Friday 21 January 2011

Removal

Of course when you haven't written for a while you tend to go off topic as I did in the last post, but that's the game we play.

Life isn't fair. Is it safe to assume we have established this fact in our individual lives? Of course it all depends on your point of view. Sometimes we say life isn't fair because we aren't getting our own way [how selfish of us], but sometimes we are more than right.

Is it fair that murderers and criminals who have made people suffer and have killed are able to walk free because they say their human rights are being compromised? After they have killed and removed human rights from so many people. The world MUST be in a dire state when that happens, when justice has to blindly follow a set of rules, which any person in the street can see are wrong. When these murders have removed their victims human rights should they not have theirs removed also? is it right that serial killers with no regret are given bail after 15-20 years? Should they not be put to death?

Of course some people would say that killing a killer only brings you down to their level. But to kill someone, who would murder over and over again and who sees nothing wrong with it, is that not a service to the Country, for the protection of the masses?
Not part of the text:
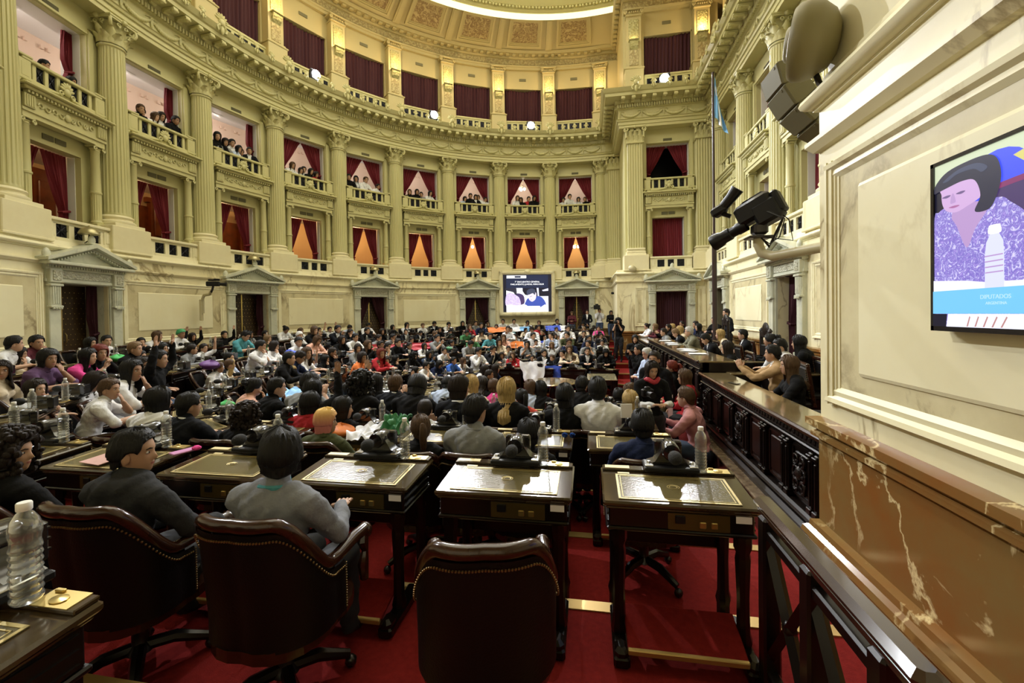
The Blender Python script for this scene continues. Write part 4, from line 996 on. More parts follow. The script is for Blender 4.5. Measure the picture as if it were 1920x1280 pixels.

I strongly think it is. And to me a bit of rope and a wooden cross frame MUST be a hell of a lot cheaper for the government than keeping them alive.

We are in an economic crisis and that is my idea for saving some money which the Government can use for the people affected.

1 comment:

  1. I see your point about the cost-effectiveness of capital punishment, and indeed the case that often it is terribly unfair that murderers with no remorse do escape punishment. However, at the end of the day, capital punishment is not a question of cost-effectiveness, but of ethics, and the day when it becomes about cost is the day that humanity has lost its soul. Yes a man who takes another man's life is wrong to do so - such a life is God's alone to take - but is it any less wrong to take his life in return? We can never predict what will occur to such a man while in prison - he may see the error of his ways, he may devote his life to a noble cause, perhaps even to Christianity - such a man may rise above his sins to become one of the greatest people on earth. Do we have the right to take away such potential? Do we have the right to take away something God-given? The old philosophy of an eye-for-an-eye is morally stunted, and shows no concept of forgiveness. All we have the right to do is ensure that such a person is unable to do anyone any harm, and provide as much opportunity for reform as is possible. It seems at first rather a weak solution, but morally it is the strongest, most daring solution.